Detraining estimates are ranges too. Seven days off costs 2-4% of fitness, not a precise 3%. Fourteen days costs 4-8%. The variation depends on your training history, fitness level, and what you did (or didn’t do) during the break.

Why This Matters

A single number creates a target. A target creates pressure. Pressure creates bad decisions — running faster than you should in mile 1 because the prediction says you “should” hit a certain pace.
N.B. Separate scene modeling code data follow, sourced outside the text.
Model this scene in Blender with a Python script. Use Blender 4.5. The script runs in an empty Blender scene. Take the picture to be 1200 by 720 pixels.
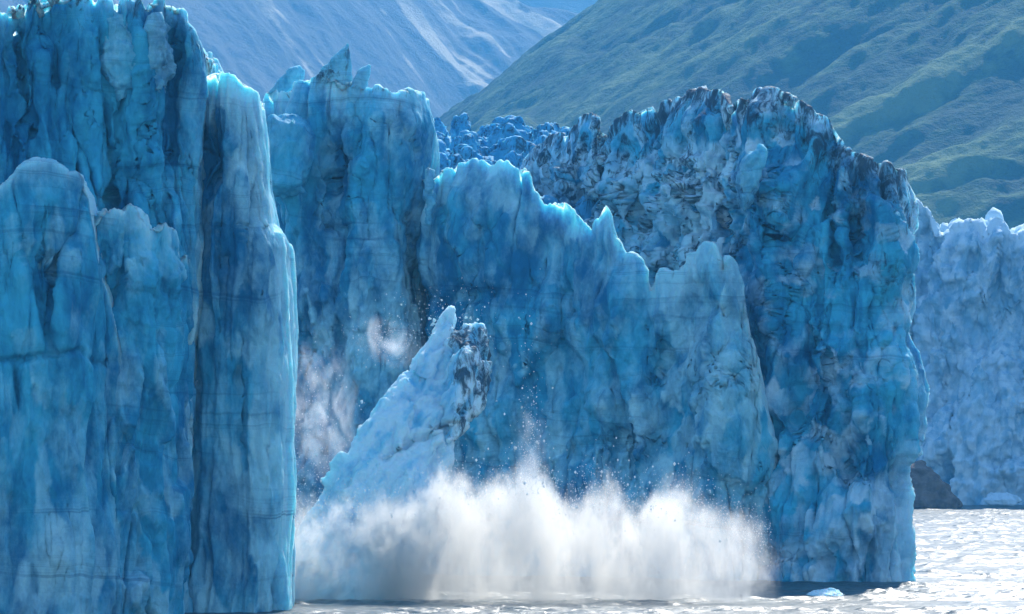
import bpy, bmesh, math
import numpy as np
from mathutils import Vector

R = math.radians
scene = bpy.context.scene
COL = scene.collection
F = 4424.0            # focal length in pixels of the 1200 px wide photograph
CAMH = 25.0           # eye height above the water
HZ = 520.0            # row of the sea horizon


def W(px, py, Z):
    """point of the place seen at that pixel at the distance Z"""
    return np.array([(px - 600.0) * Z / F, Z, CAMH - (py - HZ) * Z / F])


def XZ(px, Z):
    return ((px - 600.0) * Z / F, Z)


# ----------------------------------------------------------------- noise
def _h(ix, iy, iz, seed):
    h = (ix.astype(np.uint32) * np.uint32(374761393) + iy.astype(np.uint32) * np.uint32(668265263)
         + iz.astype(np.uint32) * np.uint32(2147483647) + np.uint32((seed * 1274126177 + 12345) & 0xffffffff))
    h = (h ^ (h >> np.uint32(13))) * np.uint32(1274126177)
    h = (h ^ (h >> np.uint32(16))) * np.uint32(2246822519)
    h ^= h >> np.uint32(13)
    h *= np.uint32(3266489917)
    return h ^ (h >> np.uint32(16))


def _u(h, k=0):
    if k:
        h = (h ^ np.uint32(k * 0x9E3779B1 & 0xffffffff)) * np.uint32(2654435761)
        h = h ^ (h >> np.uint32(15))
        h = h * np.uint32(2246822519)
        h = h ^ (h >> np.uint32(13))
    return (h & np.uint32(0xffffff)).astype(np.float32) / np.float32(0xffffff)


_G = np.array([[1, 1, 0], [-1, 1, 0], [1, -1, 0], [-1, -1, 0], [1, 0, 1], [-1, 0, 1], [1, 0, -1], [-1, 0, -1],
               [0, 1, 1], [0, -1, 1], [0, 1, -1], [0, -1, -1], [1, 1, 0], [-1, 1, 0], [0, -1, 1], [0, -1, -1]], np.float32)


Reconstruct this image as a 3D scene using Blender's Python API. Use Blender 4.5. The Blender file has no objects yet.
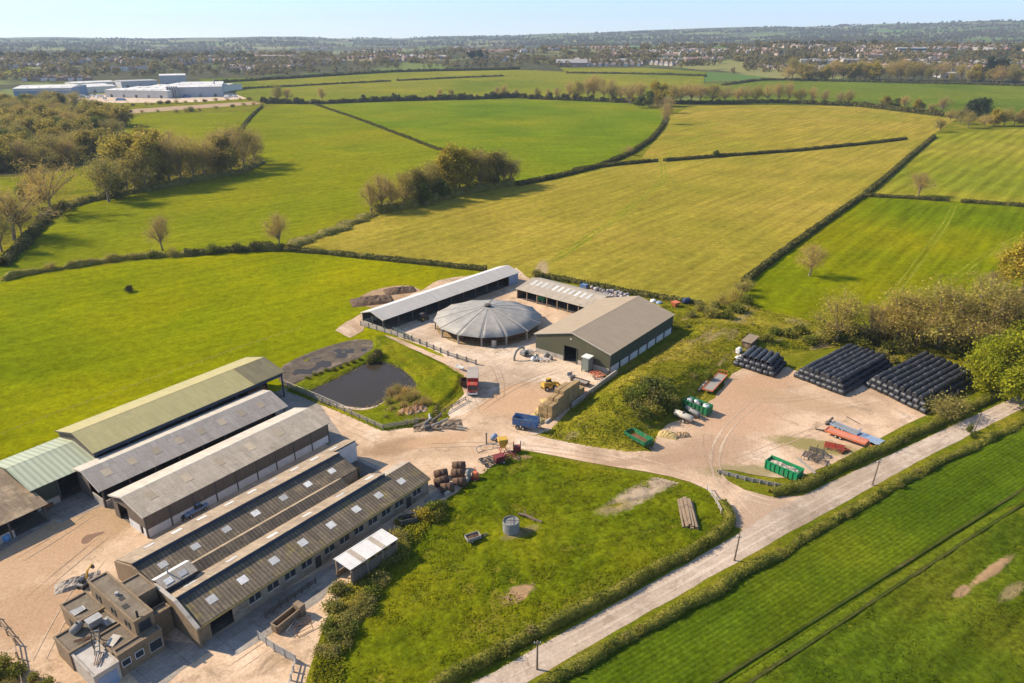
import bpy, bmesh, math, random
import numpy as np
from mathutils import Vector, Matrix
random.seed(11)
rng = np.random.default_rng(11)
S = bpy.context.scene
C = S.collection
R = math.radians
PI = math.pi
EXPO, HAZE = 0.82, 6e-5
# ------------------------------------------------------------------ camera
FOC, PITCH, CAMZ = 726.2, R(22.64), 80.0
sP, cP = math.sin(PITCH), math.cos(PITCH)

def ss(a, b, x):
    t = min(1.0, max(0.0, (x - a) / (b - a)))
    return t * t * (3 - 2 * t)

SKX = [-400, 0, 60, 150, 240, 300, 330, 400, 430, 512, 560, 620, 700, 768, 850, 890, 940, 990, 1024, 1400]
SKY_ = [37, 38.2, 37.6, 38.4, 37.4, 36.8, 38.3, 38.4, 37.2, 35.6, 33.6, 32.4, 29.4, 28, 27.2, 25.4, 24.5, 22.8, 23, 21]

def terr(x, y):
    """height of the land: flat round the farm, a rise with the town, hills far off"""
    r = math.hypot(x, y)
    if r < 1250: return 0.0
    az = math.degrees(math.atan2(x, y))
    if abs(az) > 60: az = math.copysign(60, az)
    k = ss(-22, 22, az)
    z = ss(1250, 2700, r) * (30 + 30 * k)
    if r > 2500:
        px = 512 + FOC * math.tan(R(az)) / max(.3, cP)
        sky = float(np.interp(px, SKX, SKY_))
        top = 80 + (38.65 - sky) * 9500 * math.cos(R(az)) * cP / FOC
        top += 5 * math.sin(x / 610.0) * math.sin(x / 233 + 1)
        z2 = z - 24 * ss(2700, 3600, r)
        w = ss(3600, 9500, r)
        z = z2 + (top - z2) * w + 9 * math.sin(x / 420 + y / 900) * math.sin(y / 510 + 2) * ss(2700, 4500, r) * (1 - .6 * w)
        z -= 60 * ss(10500, 15000, r)
    return z

def G(px, py, z=0.0):
    u = (px - 512) / FOC; v = (py - 341.5) / FOC
    k = (CAMZ - z) / (sP + v * cP)
    return Vector((u * k, (cP - v * sP) * k, z))

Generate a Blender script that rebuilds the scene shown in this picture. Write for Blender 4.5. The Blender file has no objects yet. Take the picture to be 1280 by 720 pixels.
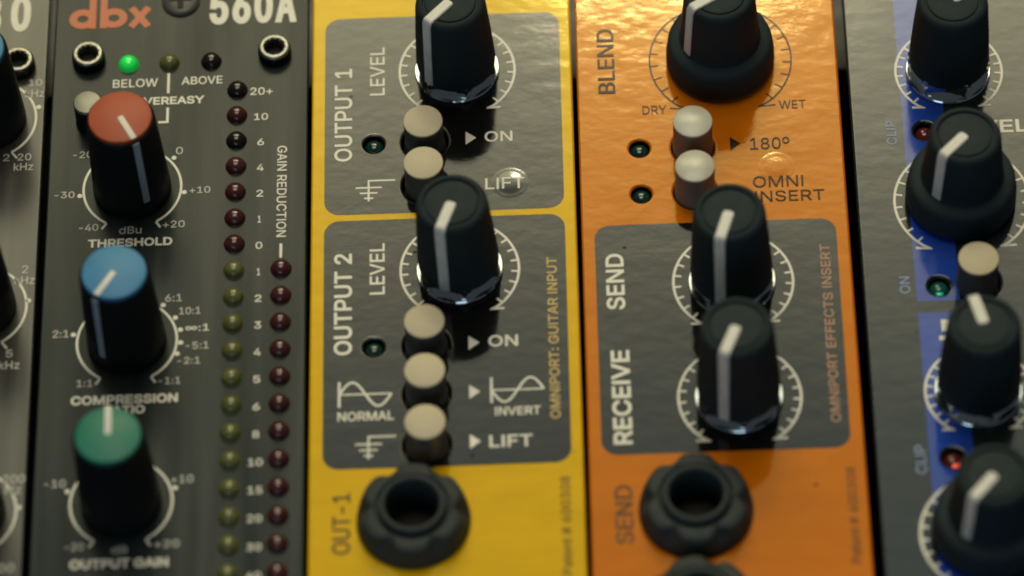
import bpy, bmesh, math, random
import numpy as np
from mathutils import Vector, Matrix
from mathutils.geometry import delaunay_2d_cdt

random.seed(7)
MM = 0.001
S = bpy.context.scene
COL = S.collection

# ------------------------------------------------------------------ camera
cam_d = bpy.data.cameras.new('camera')
cam = bpy.data.objects.new('camera', cam_d)
COL.objects.link(cam)
cam.location = (40.64 * MM, -366.22 * MM, 531.78 * MM)
cam.rotation_euler = (0.602450, 0.035107, -0.017356)
cam_d.sensor_width = 36.0
cam_d.lens = 162.82
cam_d.clip_start = 0.02
cam_d.clip_end = 20.0
cam_d.dof.use_dof = True
cam_d.dof.focus_distance = 0.6585
cam_d.dof.aperture_fstop = 10.5
cam_d.dof.aperture_blades = 0
S.camera = cam
S.cycles.filter_width = 1.9

# ------------------------------------------------------------------ light
W = bpy.data.worlds.new('World')
S.world = W
W.use_nodes = True
bg = W.node_tree.nodes['Background']
bg.inputs[0].default_value = (0.75, 0.85, 1.0, 1)
bg.inputs[1].default_value = 0.055

S.view_settings.view_transform = 'Standard'
S.view_settings.look = 'None'
S.view_settings.exposure = 0.0
S.view_settings.gamma = 1.0


def area(name, a0, a1, width, L, col, dist=1.5, x=0.0):
    """rectangular lamp seen from the panels between a0 and a1 degrees off their normal (towards +Y)"""
    a = math.radians((a0 + a1) / 2)
    h = 2 * dist * math.tan(math.radians(abs(a1 - a0) / 2))
    l = bpy.data.lights.new(name, 'AREA')
    l.shape = 'RECTANGLE'
    l.size = width
    l.size_y = h
    l.color = col
    l.energy = L * math.pi * width * h
    o = bpy.data.objects.new(name, l)
    COL.objects.link(o)
    p = Vector((x, math.sin(a) * dist, math.cos(a) * dist))
    o.location = p
    o.rotation_euler = (Vector((0.02, 0, 0)) - p).to_track_quat('-Z', 'Y').to_euler()
    return o


WARM = (1.0, 0.87, 0.62)
soft = area('ceiling_softbox', 22, 54, 0.9, 1.0, (1.0, 1.0, 1.0))
# the softbox is brighter towards +Y, a ramp shaped for the panels' reflected sheen
l = soft.data
l.use_nodes = True
nt = l.node_tree
em = nt.nodes['Emission']
g = nt.nodes.new('ShaderNodeNewGeometry')
sx = nt.nodes.new('ShaderNodeSeparateXYZ')
cr = nt.nodes.new('ShaderNodeValToRGB')
nt.links.new(g.outputs['Parametric'], sx.inputs[0])
nt.links.new(sx.outputs['Y'], cr.inputs[0])
e = cr.color_ramp.elements
# (angle, strength, colour): a cool end and a warm end, set to tint that sheen
SOFT = [(22, 0.10, (0.86, 1.0, 0.92)), (29, 0.12, (0.86, 1.0, 0.88)), (32, 0.155, (0.9, 0.98, 0.78)), (35, 0.28, (1.0, 0.96, 0.66)),
        (38, 0.58, (1.0, 0.93, 0.6)), (41, 0.92, (1.0, 0.92, 0.56)), (54, 1.0, (1.0, 0.9, 0.54))]
while len(e) < len(SOFT):
    e.new(0.5)
for q, (a, v, c) in zip(e, SOFT[::-1]):
    q.position = 1 - (a - 22) / 32.0
    q.color = (v * c[0], v * c[1], v * c[2], 1)
nt.links.new(cr.outputs[0], em.inputs['Color'])
em.inputs['Strength'].default_value = 7.5
area('overhead_fill', 0, 22, 0.8, 5.5, (1.0, 0.92, 0.72), 1.6, 0.0)  # unseen fill added to lift the diffuse light on panels and caps
area('desk_lamp', 40.3, 43, 0.09, 60, (1.0, 0.87, 0.6), 1.2, 0.075)
area('window_light', -78, -50, 0.9, 1.3, (0.55, 0.8, 1.0), 1.3, -0.2)

# ------------------------------------------------------------------ materials


def new_mat(name):
    m = bpy.data.materials.new(name)
    m.use_nodes = True
    nt = m.node_tree
    b = nt.nodes['Principled BSDF']
    return m, nt, b


def N(nt, t, **kw):
    n = nt.nodes.new(t)
    for k, v in kw.items():
        setattr(n, k, v)
    return n


def coords(nt, scale):
    """world position in millimetres, stretched"""
    g = N(nt, 'ShaderNodeNewGeometry')
    mp = N(nt, 'ShaderNodeMapping')
    mp.inputs['Scale'].default_value = scale
    nt.links.new(g.outputs['Position'], mp.inputs['Vector'])
    return mp.outputs['Vector']


def noise(nt, vec, detail=2.0, rough=0.5, scale=1.0):
    n = N(nt, 'ShaderNodeTexNoise')
    n.inputs['Scale'].default_value = scale
    n.inputs['Detail'].default_value = detail
    n.inputs['Roughness'].default_value = rough
    nt.links.new(vec, n.inputs['Vector'])
    return n.outputs['Fac']


def maprange(nt, src, a, b, c, d):
    r = N(nt, 'ShaderNodeMapRange')
    for i, v in zip(('From Min', 'From Max', 'To Min', 'To Max'), (a, b, c, d)):
        r.inputs[i].default_value = v
    nt.links.new(src, r.inputs['Value'])
    return r.outputs['Result']


def bump(nt, b, layers):
    """layers: (height socket, distance in mm)"""
    prev = None
    for h, d in layers:
        n = N(nt, 'ShaderNodeBump')
        n.inputs['Strength'].default_value = 1.0
        n.inputs['Distance'].default_value = d * MM
        nt.links.new(h, n.inputs['Height'])
        if prev is not None:
            nt.links.new(prev, n.inputs['Normal'])
        prev = n.outputs['Normal']
    nt.links.new(prev, b.inputs['Normal'])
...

A range creates a window. A window gives you room to execute. If your range is 50:45 to 54:15, you know that anything in there is a solid performance. You can run your race by effort, check in at the halfway point, and adjust — rather than chasing a specific number that might not have been realistic for today’s conditions.

The Transparency Layer

Every range in Pacewright comes with an explanation of what determined its width. Race predictions tell you which models were used, how old the data is, and what factors widened the interval. Recovery estimates tell you what workout type drove the recommendation.

You don’t just see a range — you see why it’s that wide. If you want a tighter prediction, the app tells you what data would narrow it (a recent race at a similar distance, for example). That’s more useful than a false single number.